◆ Aim ◆
Everything from the first line of the data through the line with "from mathutils import Vector, Matrix" is to be echoed exactly, minus the pictures.

※

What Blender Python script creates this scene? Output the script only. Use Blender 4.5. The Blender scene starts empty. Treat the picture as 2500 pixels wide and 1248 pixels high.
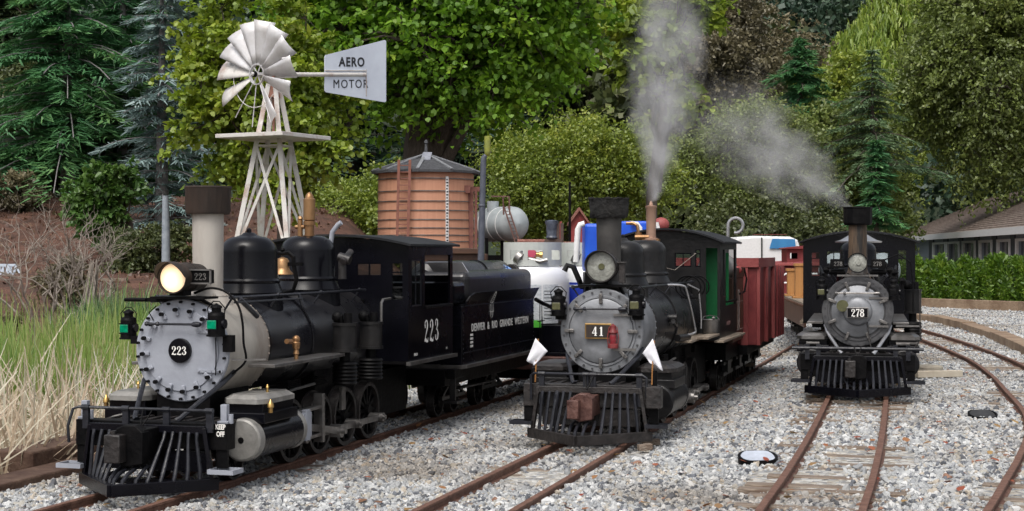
import bpy, math, random
import numpy as np
from mathutils import Vector, Matrix

SC = bpy.context.scene
# ------------------------------------------------ camera, sky, sun, exposure
F, CX, CY, CH = 3800.0, 1250.0, 615.0, 0.53      # focal in photo pixels, principal column, horizon row, eye height
cd = bpy.data.cameras.new("camera"); cam = bpy.data.objects.new("camera", cd); SC.collection.objects.link(cam)
cam.location = (0, 0, CH); cam.rotation_euler = (math.radians(90), 0, 0)
cd.sensor_width = 36.0; cd.lens = 36.0 * F / 2500.0
cd.shift_y = -(624.0 - CY) / 2500.0
cd.clip_start = 0.05; cd.clip_end = 600
SC.camera = cam
SUN_EL, SUN_AZ = 58, 200
w = bpy.data.worlds.new("World"); SC.world = w; w.use_nodes = True
nt = w.node_tree; bg = nt.nodes["Background"]
sky = nt.nodes.new("ShaderNodeTexSky"); sky.sky_type = 'NISHITA'; sky.sun_disc = False
sky.sun_elevation = math.radians(SUN_EL); sky.sun_rotation = math.radians(SUN_AZ)
sky.air_density = 1.0; sky.dust_density = 6.0; sky.ozone_density = 1.0
hs = nt.nodes.new("ShaderNodeHueSaturation"); hs.inputs['Saturation'].default_value = 0.35
nt.links.new(sky.outputs[0], hs.inputs['Color']); nt.links.new(hs.outputs[0], bg.inputs[0])
bg.inputs[1].default_value = 0.15
sl = bpy.data.lights.new("sun", 'SUN'); so = bpy.data.objects.new("sun", sl); SC.collection.objects.link(so)
sl.energy = 1.1; sl.angle = math.radians(28); sl.color = (1, .96, .9)
az = math.radians(SUN_AZ); el = math.radians(SUN_EL)
sd = Vector((math.sin(az) * math.cos(el), math.cos(az) * math.cos(el), math.sin(el)))
so.rotation_euler = sd.to_track_quat('Z', 'Y').to_euler(); so.location = (0, 0, 20)
SC.view_settings.view_transform = 'Standard'; SC.view_settings.look = 'None'
SC.view_settings.exposure = 0.25; SC.view_settings.gamma = 1
SC.cycles.max_bounces = 8; SC.cycles.volume_bounces = 1; SC.cycles.transparent_max_bounces = 12
SC.cycles.use_denoising = True
try: SC.cycles.volume_step_rate = 2.0
except Exception: pass

rnd = random.Random(7)
# ------------------------------------------------ helpers
def at(x, y, Y):
    """a place seen at photo pixel (x, y), Y metres away"""
    return Vector(((x - CX) / F * Y, Y, CH - (y - CY) / F * Y))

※

◆ Solution for this task ◆
What Blender Python script creates this scene? Output the script only. Use Blender 4.5. The Blender scene starts empty. Treat the picture as 2500 pixels wide and 1248 pixels high.
import bpy, math, random
import numpy as np
from mathutils import Vector, Matrix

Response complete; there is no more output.